A handy way to view the political landscape is to define everyone left of conservative as liberal. Given the vast influx of artists, nonconformists, and nature lovers, there may now be more liberals in Western North Carolina than conservatives. Yet we’re often stuck with conservative representatives such as Blue Dog Heath Shuler and water vulture Tim Moffitt. Why? It’s partly because many liberals don’t vote.
One reason liberals don’t vote is their passionate diversity. Though most liberals have transcended the conservative absolutes of fundamentalist Christianity, capitalism and patriotism, we often seize onto other absolutes just as tightly. This is due, in part, to leftover impulses from fundamentalist Christianity, as well the human longing for certainty. Be it liberal Christian morality, Buddhist detachment, green development, pacifist socialism, New Age manifestations, Wiccan Earth-worshipping, anarchist faith in human nature, etc. — many liberals cling fiercely to pristine absolutes, and adamantly avoid messy political reality.
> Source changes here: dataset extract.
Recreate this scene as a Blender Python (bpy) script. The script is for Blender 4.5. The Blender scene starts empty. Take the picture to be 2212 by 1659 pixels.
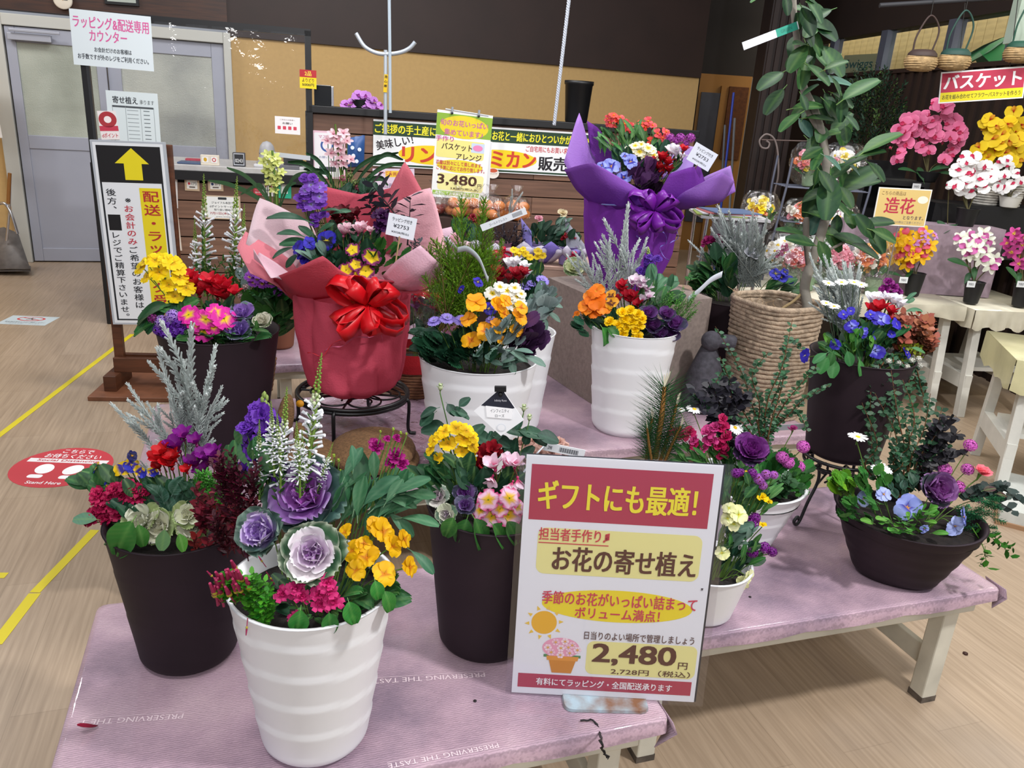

But politics, and life, is sometimes more about compromising than abiding by absolutes. Get two people together and they’ll usually have to compromise some — be it about what movie to see or whether to increase employment through deficit spending or direct job creation.
Liberal absolutes have many virtues, should be encouraged, and may be manifested. But they may not. Thus we should hedge our idealistic bets, and at least register to vote (by April 13 in Buncombe County, at the Board of Elections, across from the downtown YMCA) and make the tough compromises necessary to decide who to vote for (on May 8 in the primary, and Nov. 6 in the general election). If we don’t vote, our next representatives may force every woman to give birth to about 10 children and send them to kill and die for oil, all while developing almost every acre of our natural, mountain paradise.